▶ RECORDED DATA:
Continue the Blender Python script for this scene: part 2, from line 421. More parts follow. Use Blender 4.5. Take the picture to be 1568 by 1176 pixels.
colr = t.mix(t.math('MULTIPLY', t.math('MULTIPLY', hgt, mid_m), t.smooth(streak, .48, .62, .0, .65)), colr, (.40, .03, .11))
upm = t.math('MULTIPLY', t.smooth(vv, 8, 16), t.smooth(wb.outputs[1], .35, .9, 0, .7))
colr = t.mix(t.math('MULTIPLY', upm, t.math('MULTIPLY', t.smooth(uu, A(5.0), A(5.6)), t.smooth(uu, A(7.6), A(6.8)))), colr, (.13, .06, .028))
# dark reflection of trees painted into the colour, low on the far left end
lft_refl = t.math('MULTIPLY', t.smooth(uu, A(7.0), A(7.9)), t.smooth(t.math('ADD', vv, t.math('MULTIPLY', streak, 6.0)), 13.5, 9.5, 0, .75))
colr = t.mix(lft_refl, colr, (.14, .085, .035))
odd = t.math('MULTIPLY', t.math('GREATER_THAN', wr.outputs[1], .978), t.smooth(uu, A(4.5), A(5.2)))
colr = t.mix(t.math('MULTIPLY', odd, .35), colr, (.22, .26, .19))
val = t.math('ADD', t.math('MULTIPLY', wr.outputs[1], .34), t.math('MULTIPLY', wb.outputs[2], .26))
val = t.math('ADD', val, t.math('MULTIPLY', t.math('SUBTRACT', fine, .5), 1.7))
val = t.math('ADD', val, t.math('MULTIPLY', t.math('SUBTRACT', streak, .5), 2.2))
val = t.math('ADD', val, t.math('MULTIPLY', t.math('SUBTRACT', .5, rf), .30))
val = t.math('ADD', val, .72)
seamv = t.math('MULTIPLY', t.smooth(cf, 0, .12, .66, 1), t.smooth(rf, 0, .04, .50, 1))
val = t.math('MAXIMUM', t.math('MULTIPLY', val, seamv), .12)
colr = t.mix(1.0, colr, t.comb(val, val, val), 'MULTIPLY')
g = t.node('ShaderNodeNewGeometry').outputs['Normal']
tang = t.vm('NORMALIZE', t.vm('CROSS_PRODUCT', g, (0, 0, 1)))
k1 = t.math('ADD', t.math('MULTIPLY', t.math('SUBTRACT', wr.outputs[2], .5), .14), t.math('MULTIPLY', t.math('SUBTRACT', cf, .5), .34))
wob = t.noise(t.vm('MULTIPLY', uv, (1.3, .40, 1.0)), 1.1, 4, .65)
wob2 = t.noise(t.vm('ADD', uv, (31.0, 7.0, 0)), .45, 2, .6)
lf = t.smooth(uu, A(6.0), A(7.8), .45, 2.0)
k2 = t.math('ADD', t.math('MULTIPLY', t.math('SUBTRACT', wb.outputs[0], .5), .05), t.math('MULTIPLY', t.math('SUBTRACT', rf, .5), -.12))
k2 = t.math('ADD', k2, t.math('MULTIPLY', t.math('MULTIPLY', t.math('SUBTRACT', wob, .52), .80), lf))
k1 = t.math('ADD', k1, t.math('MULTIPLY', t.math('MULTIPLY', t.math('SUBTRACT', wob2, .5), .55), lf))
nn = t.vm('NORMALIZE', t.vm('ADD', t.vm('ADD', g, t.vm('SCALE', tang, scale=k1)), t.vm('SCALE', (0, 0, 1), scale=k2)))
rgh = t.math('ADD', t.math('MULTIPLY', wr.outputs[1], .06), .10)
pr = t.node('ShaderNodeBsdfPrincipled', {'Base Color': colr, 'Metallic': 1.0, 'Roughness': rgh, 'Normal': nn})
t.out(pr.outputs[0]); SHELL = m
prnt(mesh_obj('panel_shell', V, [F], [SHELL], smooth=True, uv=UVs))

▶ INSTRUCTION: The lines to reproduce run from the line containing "t.out(pr.outputs[0]); SHELL = m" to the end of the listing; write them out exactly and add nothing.

▶ REPLY:
t.out(pr.outputs[0]); SHELL = m
prnt(mesh_obj('panel_shell', V, [F], [SHELL], smooth=True, uv=UVs))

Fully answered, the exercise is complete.